Like Mahlon, at first the infant was slow to thrive. He was lethargic and slept much of the time. Elimelech offered a goat as propitiation.
“It may be that we have sinned somehow,” he pointed out, “and God is punishing us with weak sons.”
I wracked my brain for some trivial or large transgression. The only thing I could identify was my secret jealousy against my sisters.
“God of Israel, I am sorry that I have envied Hephzibah for her beauty and desirability,” it was a private conversation with the clouds on Sinai just before the congregation moved on toward the summer pastures in the north.
“We can no longer claim Chilion is failing. Look how plump he is.” I rejoiced with my husband only a moon turning later. “Mahlon is stronger, too. God has heard me.”
The fear that her failures bring about bad things in her life haunts Naomi for much of her life, in my book. We, too can get caught up in trying to figure out how to appease the ‘angry God’ when things go wrong. In my family, my own mother often felt she had to earn God’s love. She feared that the results of things she did, or didn’t do showed that God was angry with her. Only much later in her life does Naomi learn that God loves her and has not been punishing her at all. My mother, sadly, only had brief times in her life when she felt truly loved.

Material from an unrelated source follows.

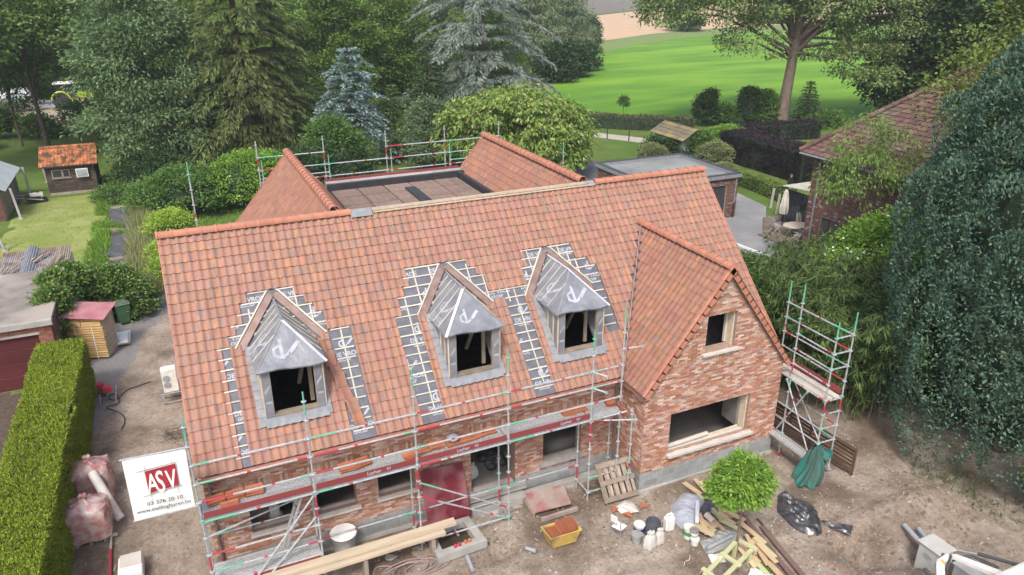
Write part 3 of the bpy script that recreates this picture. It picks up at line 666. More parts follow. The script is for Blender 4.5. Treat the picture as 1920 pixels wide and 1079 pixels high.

Have you ever felt that you did something to make God angry when things have gone wrong? What helped you discover that God is love, not vengeance?
For many generations women and girls were constrained by societal mores to plan on being wives and mothers first. In many cases that was the only avenue open to them. They handled household things. Men were responsible for crops and herds and business. Women who stepped outside of the norm were looked at suspiciously and sometimes labeled as harlots or ostracized. That is much less true today, which gives young women many more options. In fact, many women feel the pressure to do both career and home, and to do them perfectly. Now, those women who stay at home to care for children and husband are looked at with suspicion. Some may even be the subject of gossip that says ‘she’s just lazy’ or ‘she has no ambition’. Anyone who has raised children knows that is totally false.
As a child in the 50’s and 60’s, I found myself caught in the whirlpool of the Women’s Rights movement as I came to young adulthood. I found myself torn between the ‘good old’ attitude that being a home-body wife and mother was best, and the ‘new’ understanding that a woman could be anything she wanted. I opted for the traditional role and only gradually eased into the workplace. However, my choice was not without some soul searching and ‘what if’ questions to myself.
Look back at your own teen and young adult years. Were you influenced by societal expectations to marry? Did you have the option to choose career or marriage? Have you felt pressure to do everything to have the approval of family and/or society?